Monte Carlo probability distribution for oil saturation

Full size image

Conclusion

This paper aimed to investigate the possibility of using CSF in Bentiu formation. The study grouped wide range of available cores from different fields. In order to get the utmost expectation about the oil production and recovery factor, the initial runs were validated by the proxy models using RSM.

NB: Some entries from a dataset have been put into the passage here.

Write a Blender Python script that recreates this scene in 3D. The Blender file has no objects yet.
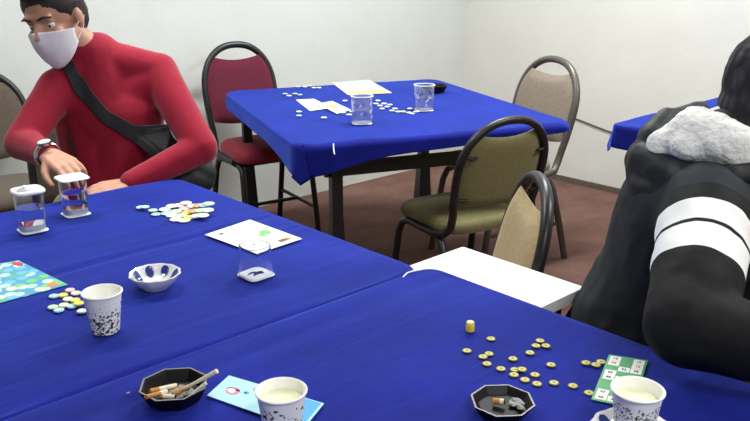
import bpy, bmesh, math, random
from mathutils import Vector, Matrix, Euler
random.seed(7)
C = bpy.context.scene.collection
PI = math.pi
# ------------------------------------------------------------------ camera
H = 1.38; F = 810.0; PITCH = math.radians(17.5); AZ = math.radians(42.9)
FW = Vector((math.sin(AZ)*math.cos(PITCH), math.cos(AZ)*math.cos(PITCH), -math.sin(PITCH)))
RT = Vector((math.cos(AZ), -math.sin(AZ), 0)); UP = RT.cross(FW)
CAM = Vector((0, 0, H))
def ray(x, y): return FW + RT*((x-375)/F) + UP*((210.5-y)/F)
def at(x, y, z):
    d = ray(x, y); return CAM + d*((z-H)/d.z)
def dp(x, y, t): return CAM + ray(x, y)*t
cd = bpy.data.cameras.new('camera'); cam = bpy.data.objects.new('camera', cd); C.objects.link(cam)
cd.sensor_width = 36; cd.lens = 36*F/750; cd.clip_start = 0.05
cam.matrix_world = Matrix(((RT.x, UP.x, -FW.x, 0), (RT.y, UP.y, -FW.y, 0), (RT.z, UP.z, -FW.z, H), (0, 0, 0, 1)))
bpy.context.scene.camera = cam
vs = bpy.context.scene.view_settings
vs.view_transform = 'Standard'; vs.look = 'None'; vs.gamma = 1; vs.exposure = 0.04
bpy.context.scene.display_settings.display_device = 'sRGB'

# ------------------------------------------------------------------ materials
def lin(c):
    return tuple((v/12.92 if v <= .04045 else ((v+.055)/1.055)**2.4) for v in [q/255 for q in c])+(1,)
class NT:
    def __init__(s, name):
        s.m = bpy.data.materials.new(name); s.m.use_nodes = True; s.t = s.m.node_tree
        s.b = s.t.nodes['Principled BSDF']
    def n(s, typ, **kw):
        nd = s.t.nodes.new(typ)
        for k, v in kw.items():
            if k.startswith('_'): setattr(nd, k[1:], v)
            else: nd.inputs[k.replace('__', ' ')].default_value = v
        return nd
    def l(s, a, b): s.t.links.new(a, b)
    def coords(s, scale=(1, 1, 1)):
        tc = s.n('ShaderNodeTexCoord'); mp = s.n('ShaderNodeMapping'); mp.inputs['Scale'].default_value = scale
        s.l(tc.outputs['Object'], mp.inputs['Vector']); return mp.outputs['Vector']
    def ramp(s, fac, stops, interp='LINEAR'):
        r = s.n('ShaderNodeValToRGB'); r.color_ramp.interpolation = interp
        e = r.color_ramp.elements
        e[0].position, e[0].color = stops[0]; e[1].position, e[1].color = stops[-1]
        for p, c in stops[1:-1]:
            q = e.new(p); q.color = c
        s.l(fac, r.inputs['Fac']); return r.outputs['Color']
    def math(s, op, a, b=None, c=None):
        m = s.n('ShaderNodeMath', _operation=op)
        for i, v in enumerate((a, b, c)):
            if v is None: continue
            if isinstance(v, (int, float)): m.inputs[i].default_value = v
            else: s.l(v, m.inputs[i])
        return m.outputs[0]
    def vmath(s, op, a, b=None):
        m = s.n('ShaderNodeVectorMath', _operation=op)
        for i, v in enumerate((a, b)):
            if v is None: continue
            if isinstance(v, (tuple, Vector)): m.inputs[i].default_value = tuple(v)
            else: s.l(v, m.inputs[i])
        return m
    def bump(s, fac, strength=.3, dist=.002):
        b = s.n('ShaderNodeBump', Strength=strength, Distance=dist); s.l(fac, b.inputs['Height'])
        s.l(b.outputs['Normal'], s.b.inputs['Normal'])
def mat(name, rgb, rough=.5, metal=0, noise=0, nscale=30, bump=0, bscale=200, spec=None, sheen=0, trans=0, ior=None, subs=0, bdist=.002, coat=0):
    k = NT(name); col = lin(rgb)
    k.b.inputs['Base Color'].default_value = col
    k.b.inputs['Roughness'].default_value = rough; k.b.inputs['Metallic'].default_value = metal
    if spec is not None: k.b.inputs['Specular IOR Level'].default_value = spec
    if sheen: k.b.inputs['Sheen Weight'].default_value = sheen; k.b.inputs['Sheen Roughness'].default_value = .4
    if trans: k.b.inputs['Transmission Weight'].default_value = trans
    if ior: k.b.inputs['IOR'].default_value = ior
    if coat: k.b.inputs['Coat Weight'].default_value = coat
    if subs:
        k.b.inputs['Subsurface Weight'].default_value = subs; k.b.inputs['Subsurface Radius'].default_value = (.01, .004, .002)
    v = k.coords()
    if noise:
        n = k.n('ShaderNodeTexNoise', Scale=nscale, Detail=4); k.l(v, n.inputs['Vector'])
        lo = tuple(c*(1-noise) for c in col[:3])+(1,); hi = tuple(min(1, c*(1+noise)) for c in col[:3])+(1,)
        k.l(k.ramp(n.outputs['Fac'], [(.3, lo), (.7, hi)]), k.b.inputs['Base Color'])
    if bump:
        n = k.n('ShaderNodeTexNoise', Scale=bscale, Detail=3); k.l(v, n.inputs['Vector'])
        k.bump(n.outputs['Fac'], bump, bdist)
    return k.m

def wall_mat(name, rgb):
    k = NT(name); v = k.coords(); c = lin(rgb)
    n = k.n('ShaderNodeTexNoise', Scale=1.3, Detail=5, Roughness=.6); k.l(v, n.inputs['Vector'])
    d = tuple(q*.93 for q in c[:3])+(1,)
    k.l(k.ramp(n.outputs['Fac'], [(.35, d), (.65, c)]), k.b.inputs['Base Color'])
    k.b.inputs['Roughness'].default_value = .75; k.b.inputs['Specular IOR Level'].default_value = .25
    n2 = k.n('ShaderNodeTexNoise', Scale=6, Detail=6); k.l(v, n2.inputs['Vector']); k.bump(n2.outputs['Fac'], .25, .02)
    return k.m
M = {}
M['wall'] = wall_mat('painted_plaster', (208, 211, 206))
M['wall_right'] = wall_mat('painted_plaster_warm', (219, 218, 211))
M['ceiling'] = wall_mat('ceiling_paint', (235, 235, 232))
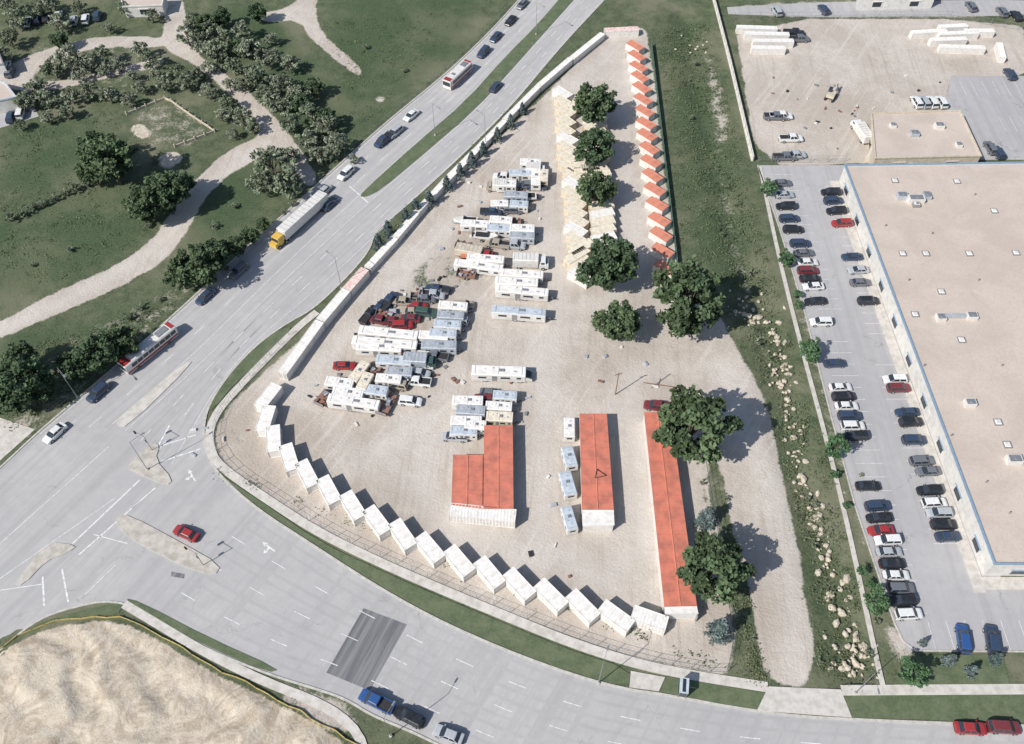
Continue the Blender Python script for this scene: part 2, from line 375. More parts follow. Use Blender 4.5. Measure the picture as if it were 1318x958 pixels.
inU=chaikin(GL([(150,545),(245,465),(350,360),(462,255),(530,192),(600,133),(650,78),(690,38),(725,0),(755,-35)]))
inL=chaikin(GL([(158,552),(255,470),(355,368),(472,260),(540,203),(610,143),(660,88),(700,43),(738,0),(770,-35)]))
oU=chaikin(GL([(45,560),(110,505),(160,462),(230,400),(300,335),(350,290),(400,245),(430,218),(500,155),(560,107),(610,62),(660,10),(690,-30)]))
oL=chaikin(GL([(225,600),(300,465),(420,365),(490,300),(540,250),(600,197),(660,135),(720,62),(778,0),(810,-35)]))
sT=chaikin(GL([(330,655),(400,700),(480,752),(560,797),(650,837),(740,870),(808,888),(975,917),(1318,932)]))
sB=chaikin(GL([(200,800),(270,838),(350,870),(430,893),(530,942),(620,985),(720,1020),(950,1070),(1318,1090)]))
def lerp(A,B,t,n=120): return resn(A,n)*(1-t)+resn(B,n)*t
lane=MB(M_LANE)
for A,B in ((inU,oU),(inL,oL),(sT,sB)):
    for t in ((.18,.5,.82) if A is not sT else (.12,.37,.62,.87)):
        P=lerp(A,B,t); flatband(lane,P,.5,.026,0,.85); flatband(lane,P,.5,.026,0,-.85)
for q in [[(331,801),(360,814)],[(360,814),(362,819)],[(362,819),(332,806)],[(332,806),(331,801)]]: flatband(lane,GL(q),.12,.03)
obj('road_wheel_tracks',lane.mesh('road_wheel_tracks'))
lm=MB(M_LINE)
def dashed(P,w=.13,d=3.,g=6.,z=.034):
    P=resample(P,.75); nd=int(d/.75); ng=int(g/.75); i=0
    while i+nd<len(P): flatband(lm,P[i:i+nd+1],w,z); i+=nd+ng
def solid(P,w=.12,z=.034): flatband(lm,resample(P,1.5),w,z)
for A,B in ((inU,oU),(inL,oL)):
    dashed(lerp(A,B,.34)); dashed(lerp(A,B,.66)); solid(lerp(A,B,.05),.1)
    solid(lerp(A,B,.94),.1)
dashed(lerp(sT,sB,.26)); dashed(lerp(sT,sB,.76)); dashed(lerp(sT,sB,.50),.12,3,6)
for a,b,w in [((85,708),(180,618),.25),((102,714),(200,628),.25),((55,742),(57,780),.3),((80,733),(88,775),.3),((195,578),(252,560),.25),((208,594),(258,578),.25),((218,548),(196,588),.3),
   ((170,655),(182,645),.2),((120,688),(165,700),.15),((110,765),(148,728),.14),((0,745),(150,640),.12),((0,700),(140,575),.12),((0,760),(55,752),.14),((450,240),(475,262),.3)]:
    solid(GL([a,b]),w)
def arrow(px,py,dx,dy):
    x,y=G(px,py); x2,y2=G(px+dx,py+dy); a=math.atan2(y2-y,x2-x); c,s=math.cos(a),math.sin(a)
    tr=lambda L:[(x+u*c-v*s,y+u*s+v*c,.034) for u,v in L]
    lm.add(tr([(-1.5,-.12),(.6,-.12),(.6,.12),(-1.5,.12)]),[(0,1,2,3)]); lm.add(tr([(.6,-.45),(1.5,0),(.6,.45)]),[(0,1,2)])
    lm.add(tr([(-.4,.12),(0,.12),(0,.8),(-.4,.8)]),[(0,1,2,3)]); lm.add(tr([(-.6,.8),(.3,.8),(-.15,1.4)]),[(0,1,2)])
arrow(247,612,-6,-10); arrow(346,704,-8,-6)
m,nt,p=base('asphalt_patch',.9); M_PATCH=m; co=coord(nt)
a0=G(468,783);a1=G(420,866); ra=math.atan2(a1[1]-a0[1],a1[0]-a0[0])
c=mixc(nt,sstep(nt,noise(nt,stretched(nt,co,ra,.04,1.3),1.,5,.7,.2),.35,.68),(.125,.125,.135),(.25,.245,.245))
c=mixc(nt,mth(nt,'MULTIPLY',sstep(nt,noise(nt,co,3,4),.45,.7),.3),c,(.20,.20,.20)); nt.links.new(c,p.inputs['Base Color'])
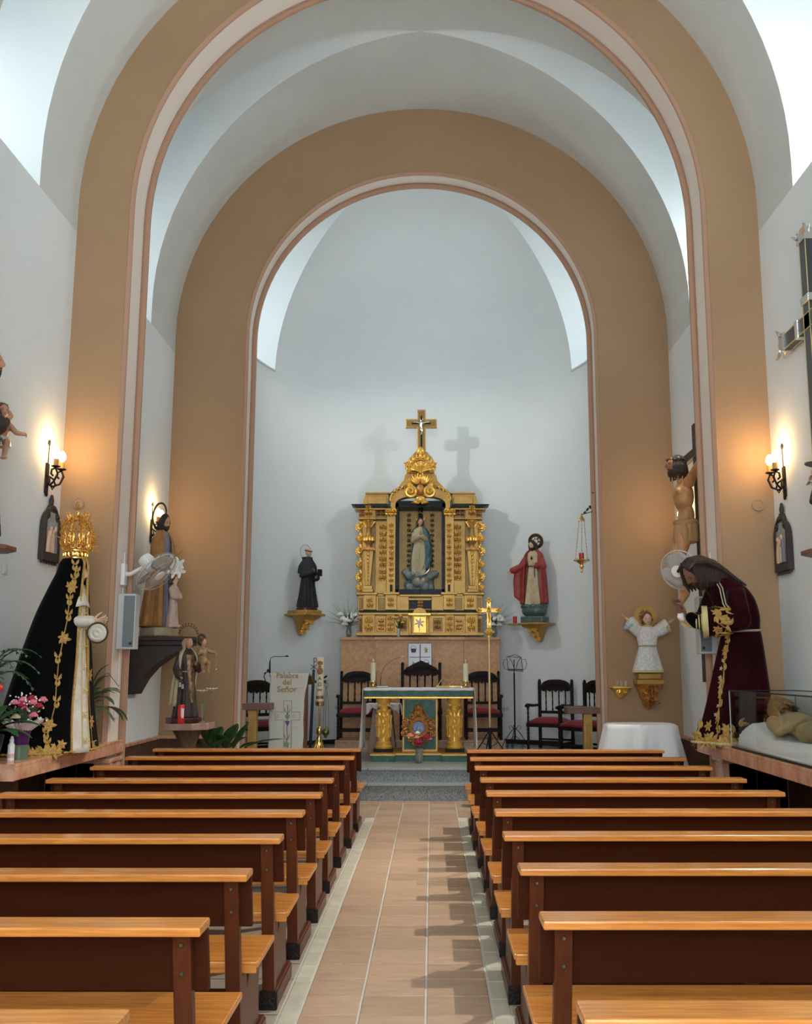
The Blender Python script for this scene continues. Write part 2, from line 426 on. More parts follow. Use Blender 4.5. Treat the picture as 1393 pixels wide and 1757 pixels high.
def head(parent, p, s, yaw=0., pitch=0., roll=0., skin=None, hair=None, style='long', beard=False, eyes=True):
    """full head as a part: skin mesh > hair, beard, eyes; p = centre of the head, s = height"""
    M = T(*p) @ look(yaw, pitch, roll) @ S(s)
    g = G(); headmesh(g, M)
    g.M = M; g.tube([(0, .06, -.3), (0, .07, -.62)], [.17, .19], 12); g.M = None
    h = obj('head', g, skin or SKIN, parent, smooth=True, ang=180)
    if eyes:
        g = G(); g.M = M
        for sx in (-1, 1): g.ell((sx * .14, -.365, .03), (.05, .03, .022), 8, 5); g.tube([(sx * .08, -.40, .1), (sx * .14, -.40, .12), (sx * .21, -.36, .1)], [.008, .012, .006], 5)
        obj('eyes', g, EYE_M, h, smooth=True)
        g = G(); g.M = M; g.tube([(-.075, -.41, -.225), (0, -.45, -.215), (.075, -.41, -.225)], [.006, .022, .006], 6, .6)
        obj('lips', g, LIP, h, smooth=True)
    if hair is not None:
        g = G(); g.M = M
        if style == 'long': g.ell((0, .075, .055), (.405, .455, .50), 24, 14)
        elif style != 'tonsure': g.ell((0, .08, .12), (.40, .44, .43), 24, 14)
        if style == 'long':
            for k in range(26):
                th = radians(-28 + 236 * k / 25); x = .40 * cos(th); y = .44 * sin(th)
                ln = .62 + .2 * sin(k * 2.3)
                g.tube([(x * .9, y * .9, .22), (x * 1.08, y * 1.06 + .02, -.05), (x * 1.1 + .02 * sin(k * 3), y * 1.12 + .04, -.35), (x * .95 + .03 * sin(k), y * 1.15 + .05, -.2 - ln * .7)], [.06, .075, .075, .03], 6)
        elif style == 'curly':
            rr = random.Random(3)
            for k in range(46):
                th = rr.uniform(radians(-25), radians(205)); ph = rr.uniform(.1, 1.0) * pi * .66
                g.ell((.42 * sin(ph) * cos(th), .48 * sin(ph) * sin(th) + .02, .52 * cos(ph)), .09, 6, 4)
        elif style == 'tonsure':
            for k in range(30):
                th = 2 * pi * k / 30; g.ell((.39 * cos(th), .45 * sin(th), .2 - .06 * sin(th) * -1), (.06, .06, .09), 6, 4)
        obj('hair', g, hair, h, smooth=True, remesh=.02 * s, sm=1)
    if beard:
        g = G(); g.M = M
        for k in range(15):
            a = (k - 7) / 7; x = .23 * a; y = -.36 + .22 * a * a
            g.tube([(x * 1.25, y + .02, -.2 - .03 * (1 - abs(a))), (x * 1.1, y - .03, -.36), (x * .75, y - .0, -.5 - .08 * (1 - abs(a)))], [.05, .06, .03], 6)
        g.tube([(-.13, -.37, -.2), (0, -.43, -.165), (.13, -.37, -.2)], [.015, .03, .015], 6)
        obj('beard', g, hair or HAIR, h, smooth=True, remesh=.02 * s, sm=1)
    return h, M
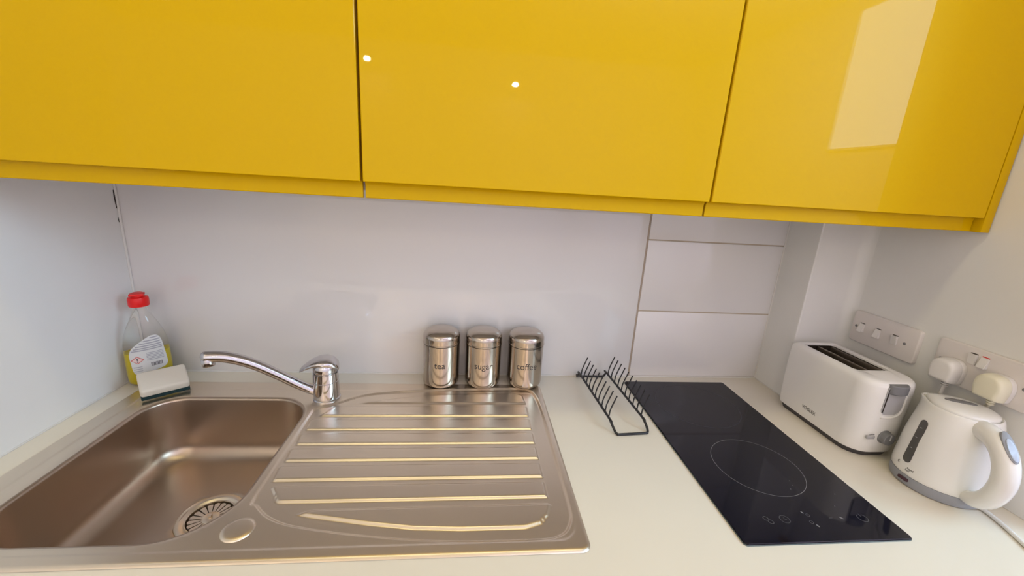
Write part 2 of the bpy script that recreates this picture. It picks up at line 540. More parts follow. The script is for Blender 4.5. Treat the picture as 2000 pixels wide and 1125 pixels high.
# bowl
bm = bmesh.new()
rings = []
zr = float(np.mean(H[n0:n0 + n1])) if len(H) > n0 + n1 else 0.002
NB = len(bowl0)
DEP = -0.140
hv = {}
for i, v in enumerate(ov):
    for k in v:
        if n0 <= k < n0 + n1: hv[k - n0] = float(H[i])
rings.append([(x, y, hv.get(i, zr)) for i, (x, y) in enumerate(bowl0)])
for k in range(1, 6):
    a = k / 5 * PI / 2
    d = 0.006 * math.sin(a)
    z = zr - 0.006 * (1 - math.cos(a))
    rings.append([(x, y, z) for x, y in bowl_ring(d)])
Rf = 0.036
for z in (-0.02, -0.05, -0.08, DEP + Rf):
    d = 0.006 + 0.010 * (-z / 0.14)
    rings.append([(x, y, z) for x, y in bowl_ring(d)])
d0 = 0.006 + 0.010 * (-(DEP + Rf) / 0.14)
for k in range(1, 9):
    a = k / 8 * PI / 2
    d = d0 + Rf * (1 - math.cos(a))
    z = DEP + Rf * (1 - math.sin(a))
    rings.append([(x, y, z) for x, y in bowl_ring(d)])
DC = (-0.523, -0.323)
last = rings[-1]
for s in (0.2, 0.4, 0.6, 0.8, 0.93, 1.0):
    r = []
    for (x, y, z) in last:
        a = math.atan2(y - DC[1], x - DC[0])
        tx, ty = DC[0] + 0.0575 * math.cos(a), DC[1] + 0.0575 * math.sin(a)
        r.append((x + (tx - x) * s, y + (ty - y) * s, DEP - 0.0015 * s))
    rings.append(r)
r = rings[-1]
rings.append([(DC[0] + (x - DC[0]) * 0.95, DC[1] + (y - DC[1]) * 0.95, DEP - 0.0045) for x, y, z in r])
loft(bm, rings, False, False)
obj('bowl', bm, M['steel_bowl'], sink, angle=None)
# drain
bm = bmesh.new()
lathe(bm, [(0.0560, -0.1475), (0.0560, DEP - 0.0022), (0.0545, DEP - 0.0012), (0.0500, DEP - 0.0014), (0.0455, DEP - 0.0022), (0.0430, DEP - 0.0050), (0.0420, DEP - 0.0052),
           (0.0405, DEP - 0.0030), (0.0390, DEP - 0.0034), (0.0380, DEP - 0.012), (0.0375, DEP - 0.020), (0.001, DEP - 0.020)], 64, DC, False, True)
dr_ = obj('drain', bm, M['steel'], sink, angle=50)
bm = bmesh.new()
lathe(bm, [(0.0375, DEP - 0.0125), (0.0365, DEP - 0.0118), (0.010, DEP - 0.0118)], 48, DC, False, True)
obj('strainer_shadow', bm, M['dark'], dr_)
bm = bmesh.new()
for k in range(18):
    a = 2 * PI * k / 18
    ca, sa = math.cos(a), math.sin(a)
    r0, r1, w0, w1 = 0.010, 0.0350, 0.0014, 0.0048
    prof = [(r0, -w0, DEP - 0.0105), (r1, -w1, DEP - 0.0095), (r1 + 0.002, 0, DEP - 0.0093), (r1, w1, DEP - 0.0095), (r0, w0, DEP - 0.0105)]
    top = [(DC[0] + u * ca - v * sa, DC[1] + u * sa + v * ca, z + 0.003) for u, v, z in prof]
    bot = [(x, y, z - 0.004) for x, y, z in top]
    loft(bm, [bot, top])
lathe(bm, [(0.0145, DEP - 0.011), (0.0145, DEP - 0.0062), (0.012, DEP - 0.0052), (0.004, DEP - 0.0050)], 32, DC)
lathe(bm, [(0.004, DEP - 0.006), (0.004, DEP - 0.001), (0.003, DEP + 0.0005)], 16, DC)
obj('strainer', bm, M['steel'], dr_, angle=30)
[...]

The following findings could be concluded from the results:

  1. 1.

    During the numerical simulation, the use of CSF was able to improve the oil recovery by 20–30% compared to traditional water flooding. Between the available low range of cores, the difference in recovery was only 1.5% which increased significantly to 3% in range 4 and 5.

  2. 2.

    The sensitivity analysis obtained by the combination of LHS, factorial design and user definition provided a suitable fitting equation with R 2 of 0.95. The reliability of the model reached stable range after 100 experimental runs.

  3. 3.

    The expected oil production for the numerical simulation is in range of 23–31 cm3. This range shifted to be 11–40 cm3 in the proxy model. This is mainly because of the impact of surfactant concentration reduction and the porosity effect.

  4. 4.

    The generated proxy model showed a variation range of oil recovery in which the highest value was 85% and the lowest was 55%. The improvement in recovery is around 15%-40 compared to the water flooding. The result confirmed the effect of additional surfactant—even in low concentration—positive impact on the recovery

  5. 5.

    The residual oil saturation lowered by 58% in comparison with waterflooding. The average of residual oil saturation reached 0.2 which complies with the range of the numerical simulation

  6. 6.

    The complexity of interrelation between the factors was differ across the observant. The observation relates the oil production sensitivity to porosity and surfactant concentration, while the oil recovery and residual saturation showed more complexity in the equation and strong impact of permeability.

  7. 7.

    The current finding is subjected to iteration in oil field when more parameters involved in the overall performance of CSF. However, it is able to provide an expected range for the results with the aid of the proxy model.

  8. 8.

    For further applying the CSF in Bentiu formation, we find the possibility of unlocking the formation potential which requires further modelling and experimental prior to the application.